**RECORDS FOR THIS EXERCISE:**
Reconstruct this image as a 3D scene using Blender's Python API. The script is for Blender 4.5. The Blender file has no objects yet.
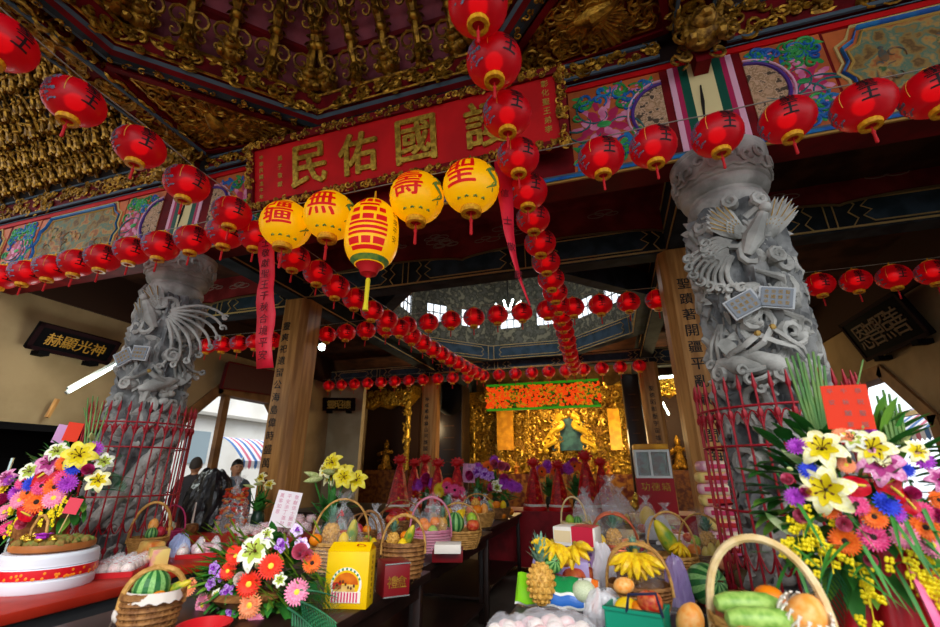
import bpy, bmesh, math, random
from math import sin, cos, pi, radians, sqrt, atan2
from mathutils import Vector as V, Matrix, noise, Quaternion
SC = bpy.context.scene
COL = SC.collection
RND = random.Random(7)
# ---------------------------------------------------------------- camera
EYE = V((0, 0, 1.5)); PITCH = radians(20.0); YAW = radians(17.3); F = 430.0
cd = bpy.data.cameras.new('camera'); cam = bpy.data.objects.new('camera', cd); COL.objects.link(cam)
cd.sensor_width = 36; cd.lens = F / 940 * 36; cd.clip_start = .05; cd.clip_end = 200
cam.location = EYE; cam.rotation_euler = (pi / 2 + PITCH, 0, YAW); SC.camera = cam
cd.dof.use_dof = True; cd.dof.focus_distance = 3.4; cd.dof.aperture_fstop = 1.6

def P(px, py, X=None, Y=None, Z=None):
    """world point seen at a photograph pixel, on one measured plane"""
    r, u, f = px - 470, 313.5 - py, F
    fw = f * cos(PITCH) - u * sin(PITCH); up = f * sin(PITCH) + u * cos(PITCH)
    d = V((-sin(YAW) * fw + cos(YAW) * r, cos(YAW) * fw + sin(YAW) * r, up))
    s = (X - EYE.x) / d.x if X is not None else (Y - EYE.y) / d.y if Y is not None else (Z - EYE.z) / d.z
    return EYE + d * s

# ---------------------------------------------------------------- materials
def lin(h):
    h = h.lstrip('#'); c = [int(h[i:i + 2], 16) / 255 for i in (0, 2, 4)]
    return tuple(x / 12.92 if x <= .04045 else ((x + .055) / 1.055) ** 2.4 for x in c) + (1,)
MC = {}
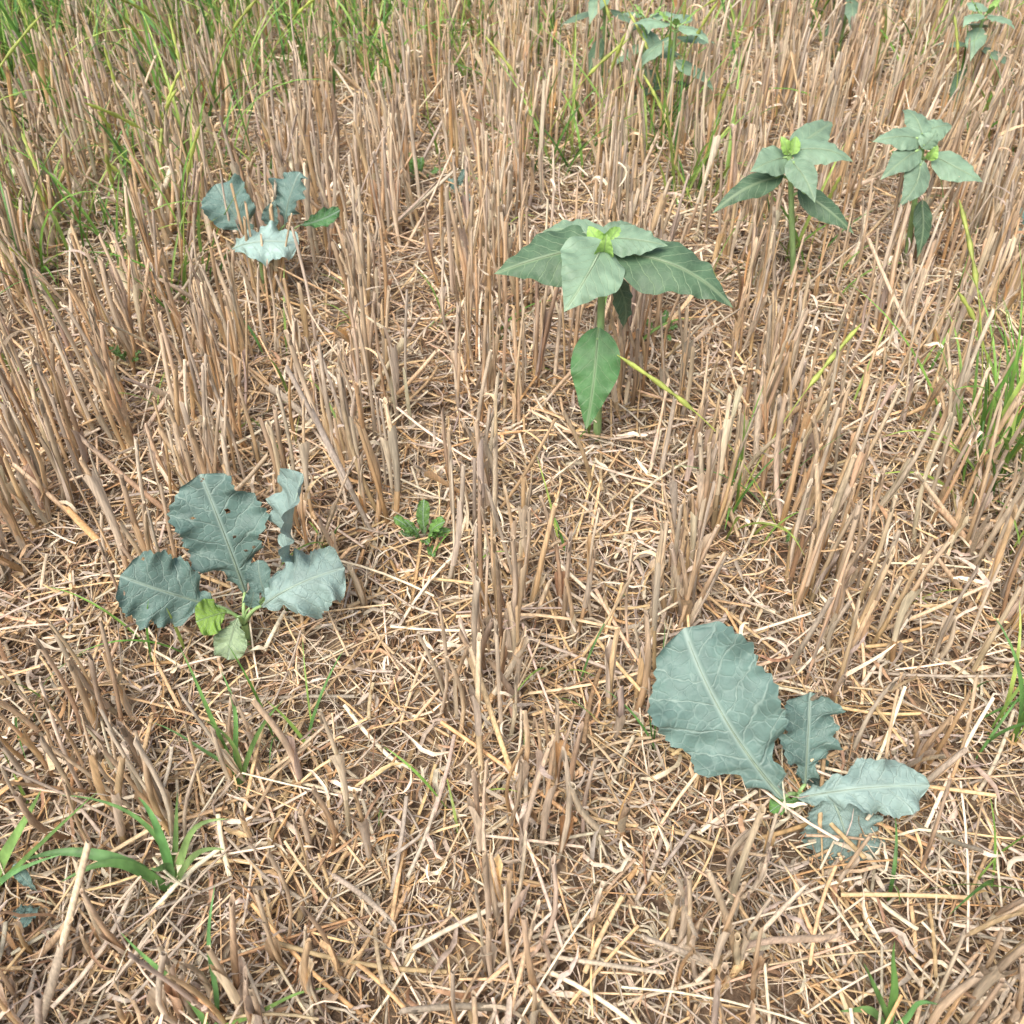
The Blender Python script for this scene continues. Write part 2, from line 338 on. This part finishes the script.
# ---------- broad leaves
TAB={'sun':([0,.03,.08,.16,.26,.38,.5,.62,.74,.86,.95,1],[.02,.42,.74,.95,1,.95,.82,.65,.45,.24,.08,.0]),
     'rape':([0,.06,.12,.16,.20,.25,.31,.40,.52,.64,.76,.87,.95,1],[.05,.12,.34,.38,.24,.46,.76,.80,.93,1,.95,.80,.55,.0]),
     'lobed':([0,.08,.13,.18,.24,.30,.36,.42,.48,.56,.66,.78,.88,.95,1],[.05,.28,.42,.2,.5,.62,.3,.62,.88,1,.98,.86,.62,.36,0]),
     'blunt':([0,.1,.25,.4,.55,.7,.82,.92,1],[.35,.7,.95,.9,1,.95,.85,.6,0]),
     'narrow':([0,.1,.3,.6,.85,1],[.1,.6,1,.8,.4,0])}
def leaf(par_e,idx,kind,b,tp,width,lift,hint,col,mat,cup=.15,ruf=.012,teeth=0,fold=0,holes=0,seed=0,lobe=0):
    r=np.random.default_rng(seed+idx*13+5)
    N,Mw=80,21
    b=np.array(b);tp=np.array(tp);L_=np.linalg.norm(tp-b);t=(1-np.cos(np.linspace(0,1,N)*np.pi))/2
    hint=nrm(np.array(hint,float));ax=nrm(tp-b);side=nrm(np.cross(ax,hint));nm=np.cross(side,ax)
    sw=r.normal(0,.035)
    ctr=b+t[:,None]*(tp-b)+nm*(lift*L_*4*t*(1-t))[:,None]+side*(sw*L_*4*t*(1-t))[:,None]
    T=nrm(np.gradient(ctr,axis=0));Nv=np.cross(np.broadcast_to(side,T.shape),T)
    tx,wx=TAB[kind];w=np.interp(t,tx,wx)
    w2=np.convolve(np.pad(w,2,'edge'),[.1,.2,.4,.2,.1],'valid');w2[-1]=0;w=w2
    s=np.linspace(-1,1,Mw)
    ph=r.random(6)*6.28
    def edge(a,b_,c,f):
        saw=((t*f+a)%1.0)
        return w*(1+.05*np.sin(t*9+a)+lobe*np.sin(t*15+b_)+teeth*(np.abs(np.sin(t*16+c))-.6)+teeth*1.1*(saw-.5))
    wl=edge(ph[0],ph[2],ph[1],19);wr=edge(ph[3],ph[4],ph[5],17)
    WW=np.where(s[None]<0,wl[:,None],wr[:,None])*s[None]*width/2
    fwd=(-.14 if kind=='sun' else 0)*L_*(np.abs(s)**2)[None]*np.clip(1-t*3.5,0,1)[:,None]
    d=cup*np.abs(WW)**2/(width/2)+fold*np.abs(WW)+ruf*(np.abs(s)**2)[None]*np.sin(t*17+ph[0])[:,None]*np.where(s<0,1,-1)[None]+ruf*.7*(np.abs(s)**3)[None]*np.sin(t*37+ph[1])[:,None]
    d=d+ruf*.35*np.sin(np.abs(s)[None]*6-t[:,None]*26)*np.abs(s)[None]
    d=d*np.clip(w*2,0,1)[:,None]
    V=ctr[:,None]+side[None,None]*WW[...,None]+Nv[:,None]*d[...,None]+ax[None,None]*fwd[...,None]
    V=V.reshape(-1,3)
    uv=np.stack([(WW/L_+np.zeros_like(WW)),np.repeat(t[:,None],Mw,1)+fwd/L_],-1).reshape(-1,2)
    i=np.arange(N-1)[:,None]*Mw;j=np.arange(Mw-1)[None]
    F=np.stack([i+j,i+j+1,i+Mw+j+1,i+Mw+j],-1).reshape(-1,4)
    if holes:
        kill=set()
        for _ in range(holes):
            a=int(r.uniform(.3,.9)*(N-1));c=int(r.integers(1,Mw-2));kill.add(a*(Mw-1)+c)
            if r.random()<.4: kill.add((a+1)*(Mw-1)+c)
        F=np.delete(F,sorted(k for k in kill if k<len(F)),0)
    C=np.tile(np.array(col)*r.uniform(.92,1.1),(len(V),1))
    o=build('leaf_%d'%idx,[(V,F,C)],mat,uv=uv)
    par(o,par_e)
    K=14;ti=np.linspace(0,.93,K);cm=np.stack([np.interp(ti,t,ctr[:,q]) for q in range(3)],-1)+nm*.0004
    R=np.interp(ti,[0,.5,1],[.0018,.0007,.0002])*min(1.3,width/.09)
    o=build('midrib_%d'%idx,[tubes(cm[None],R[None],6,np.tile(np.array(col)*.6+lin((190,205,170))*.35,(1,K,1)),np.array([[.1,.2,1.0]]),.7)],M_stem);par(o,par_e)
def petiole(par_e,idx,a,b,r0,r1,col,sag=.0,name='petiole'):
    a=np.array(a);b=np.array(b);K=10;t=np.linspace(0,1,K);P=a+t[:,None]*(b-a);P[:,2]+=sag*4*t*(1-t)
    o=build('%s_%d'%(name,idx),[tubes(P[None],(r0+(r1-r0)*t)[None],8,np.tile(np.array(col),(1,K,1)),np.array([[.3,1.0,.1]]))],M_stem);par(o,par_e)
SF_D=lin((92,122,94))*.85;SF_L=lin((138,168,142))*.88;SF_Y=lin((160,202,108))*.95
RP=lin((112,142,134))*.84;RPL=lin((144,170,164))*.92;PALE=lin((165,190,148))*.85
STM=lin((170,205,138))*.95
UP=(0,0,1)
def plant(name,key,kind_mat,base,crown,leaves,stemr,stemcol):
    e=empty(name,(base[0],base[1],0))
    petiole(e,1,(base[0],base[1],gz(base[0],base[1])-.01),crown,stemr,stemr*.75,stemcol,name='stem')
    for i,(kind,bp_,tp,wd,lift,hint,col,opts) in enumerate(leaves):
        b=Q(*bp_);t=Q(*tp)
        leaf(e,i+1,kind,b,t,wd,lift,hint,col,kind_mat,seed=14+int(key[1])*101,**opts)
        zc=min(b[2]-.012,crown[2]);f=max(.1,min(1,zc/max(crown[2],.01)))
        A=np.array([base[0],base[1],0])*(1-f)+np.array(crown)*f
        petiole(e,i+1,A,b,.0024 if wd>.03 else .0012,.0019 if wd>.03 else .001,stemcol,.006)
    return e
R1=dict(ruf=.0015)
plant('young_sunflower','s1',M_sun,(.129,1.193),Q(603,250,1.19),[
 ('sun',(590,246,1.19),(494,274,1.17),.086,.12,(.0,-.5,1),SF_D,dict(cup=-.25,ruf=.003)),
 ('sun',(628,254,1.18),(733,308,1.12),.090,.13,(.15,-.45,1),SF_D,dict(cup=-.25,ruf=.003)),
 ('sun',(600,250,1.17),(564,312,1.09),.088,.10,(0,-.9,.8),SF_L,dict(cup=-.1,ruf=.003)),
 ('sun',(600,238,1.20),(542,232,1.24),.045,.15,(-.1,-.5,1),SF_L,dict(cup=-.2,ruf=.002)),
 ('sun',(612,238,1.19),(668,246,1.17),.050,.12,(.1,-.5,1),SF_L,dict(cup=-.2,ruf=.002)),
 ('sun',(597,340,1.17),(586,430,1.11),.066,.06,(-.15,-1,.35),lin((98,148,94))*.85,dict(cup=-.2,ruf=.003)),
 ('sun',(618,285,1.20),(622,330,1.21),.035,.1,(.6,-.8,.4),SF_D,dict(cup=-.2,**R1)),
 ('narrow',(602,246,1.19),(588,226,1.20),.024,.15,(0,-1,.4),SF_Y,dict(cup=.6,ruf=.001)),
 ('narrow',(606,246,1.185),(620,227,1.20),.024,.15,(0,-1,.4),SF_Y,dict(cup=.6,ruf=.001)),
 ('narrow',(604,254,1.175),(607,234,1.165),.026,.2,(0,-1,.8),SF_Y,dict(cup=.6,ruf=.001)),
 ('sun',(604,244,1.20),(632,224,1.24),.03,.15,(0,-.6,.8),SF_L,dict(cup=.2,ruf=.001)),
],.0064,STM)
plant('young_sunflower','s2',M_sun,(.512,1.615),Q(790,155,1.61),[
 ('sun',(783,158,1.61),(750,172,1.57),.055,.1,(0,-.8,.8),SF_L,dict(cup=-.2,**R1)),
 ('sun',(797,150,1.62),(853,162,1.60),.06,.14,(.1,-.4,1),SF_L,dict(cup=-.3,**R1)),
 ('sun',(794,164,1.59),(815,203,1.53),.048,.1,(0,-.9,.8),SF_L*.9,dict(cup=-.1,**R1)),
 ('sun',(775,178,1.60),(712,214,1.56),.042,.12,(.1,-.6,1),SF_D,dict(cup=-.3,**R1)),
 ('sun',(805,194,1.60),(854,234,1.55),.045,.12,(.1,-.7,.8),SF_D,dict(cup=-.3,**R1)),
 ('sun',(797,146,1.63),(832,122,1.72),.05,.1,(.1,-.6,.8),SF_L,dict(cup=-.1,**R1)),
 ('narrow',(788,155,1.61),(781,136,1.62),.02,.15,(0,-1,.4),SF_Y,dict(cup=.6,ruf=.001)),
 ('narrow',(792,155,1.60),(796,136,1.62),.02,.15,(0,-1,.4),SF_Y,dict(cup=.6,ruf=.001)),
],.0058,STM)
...
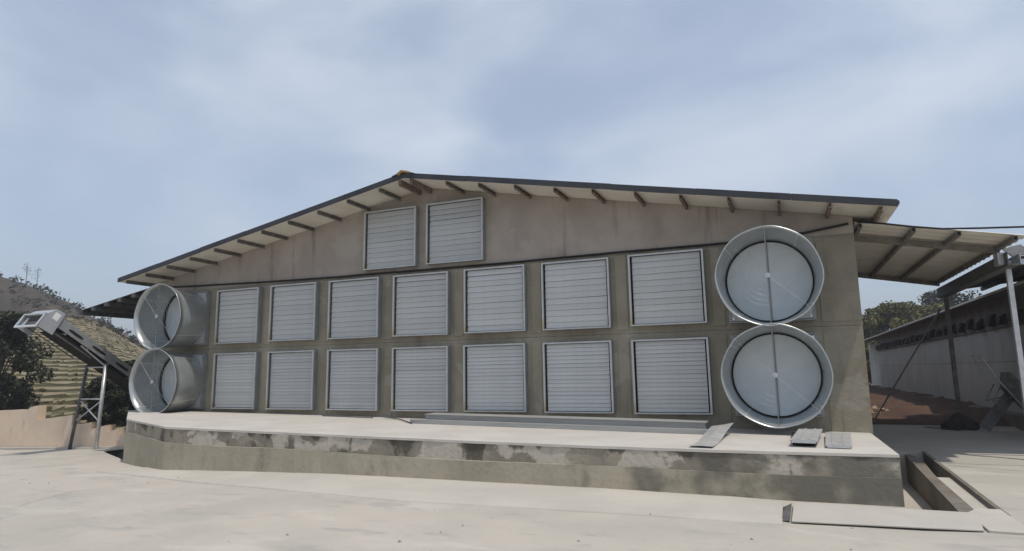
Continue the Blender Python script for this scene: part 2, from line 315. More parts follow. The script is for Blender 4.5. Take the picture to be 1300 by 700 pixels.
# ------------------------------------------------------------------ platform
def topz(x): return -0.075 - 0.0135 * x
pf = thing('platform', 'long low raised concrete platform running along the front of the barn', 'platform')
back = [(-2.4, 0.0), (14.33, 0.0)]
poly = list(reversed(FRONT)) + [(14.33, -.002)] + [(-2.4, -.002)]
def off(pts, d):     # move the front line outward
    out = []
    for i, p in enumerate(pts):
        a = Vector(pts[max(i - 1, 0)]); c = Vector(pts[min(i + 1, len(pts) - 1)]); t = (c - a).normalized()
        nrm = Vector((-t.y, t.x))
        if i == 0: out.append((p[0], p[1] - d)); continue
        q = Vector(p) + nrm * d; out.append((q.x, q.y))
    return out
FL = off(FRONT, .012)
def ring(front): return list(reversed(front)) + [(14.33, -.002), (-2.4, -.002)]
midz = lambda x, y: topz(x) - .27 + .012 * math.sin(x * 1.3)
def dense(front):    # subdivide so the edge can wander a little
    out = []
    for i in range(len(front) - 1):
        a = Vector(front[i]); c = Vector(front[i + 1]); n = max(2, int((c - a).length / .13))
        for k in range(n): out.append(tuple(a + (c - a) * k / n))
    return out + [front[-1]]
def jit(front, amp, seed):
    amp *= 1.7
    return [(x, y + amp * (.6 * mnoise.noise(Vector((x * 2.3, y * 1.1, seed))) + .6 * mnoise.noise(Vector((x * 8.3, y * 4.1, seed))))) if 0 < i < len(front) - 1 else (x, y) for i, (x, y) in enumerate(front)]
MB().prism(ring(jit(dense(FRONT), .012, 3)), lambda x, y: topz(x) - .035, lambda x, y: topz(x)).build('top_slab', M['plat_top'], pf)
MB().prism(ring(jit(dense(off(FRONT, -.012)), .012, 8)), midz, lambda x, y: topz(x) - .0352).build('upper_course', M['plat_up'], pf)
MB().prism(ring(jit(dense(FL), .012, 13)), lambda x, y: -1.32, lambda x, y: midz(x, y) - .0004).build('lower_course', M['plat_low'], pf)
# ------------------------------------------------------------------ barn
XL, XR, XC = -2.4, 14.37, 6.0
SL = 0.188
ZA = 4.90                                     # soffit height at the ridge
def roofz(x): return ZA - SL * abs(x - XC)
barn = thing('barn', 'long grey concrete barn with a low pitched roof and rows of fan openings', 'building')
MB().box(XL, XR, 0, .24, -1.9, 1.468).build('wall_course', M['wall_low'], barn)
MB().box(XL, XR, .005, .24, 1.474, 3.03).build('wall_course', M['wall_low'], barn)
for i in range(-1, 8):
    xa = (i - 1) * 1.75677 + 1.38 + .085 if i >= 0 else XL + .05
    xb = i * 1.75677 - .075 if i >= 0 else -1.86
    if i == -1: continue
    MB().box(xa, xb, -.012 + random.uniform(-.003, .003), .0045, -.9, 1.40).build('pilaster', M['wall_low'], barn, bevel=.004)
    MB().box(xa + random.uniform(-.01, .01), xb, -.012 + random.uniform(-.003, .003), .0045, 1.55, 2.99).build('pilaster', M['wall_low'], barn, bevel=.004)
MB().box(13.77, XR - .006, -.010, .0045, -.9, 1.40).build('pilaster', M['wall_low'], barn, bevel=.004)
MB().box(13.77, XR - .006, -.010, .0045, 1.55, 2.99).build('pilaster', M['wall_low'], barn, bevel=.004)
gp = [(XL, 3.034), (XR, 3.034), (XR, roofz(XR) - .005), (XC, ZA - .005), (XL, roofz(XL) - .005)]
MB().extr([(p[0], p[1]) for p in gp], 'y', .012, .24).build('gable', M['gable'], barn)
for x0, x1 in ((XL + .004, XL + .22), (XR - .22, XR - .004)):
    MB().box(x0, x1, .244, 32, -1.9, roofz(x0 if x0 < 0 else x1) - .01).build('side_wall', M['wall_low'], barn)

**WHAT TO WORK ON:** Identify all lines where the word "objects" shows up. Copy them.

**RIGHT ANSWER:**
Reconstruct this image as a 3D scene using Blender's Python API. The script is for Blender 4.5. The Blender file has no objects yet.
cd = bpy.data.cameras.new('camera'); cam = bpy.data.objects.new('camera', cd); COL.objects.link(cam)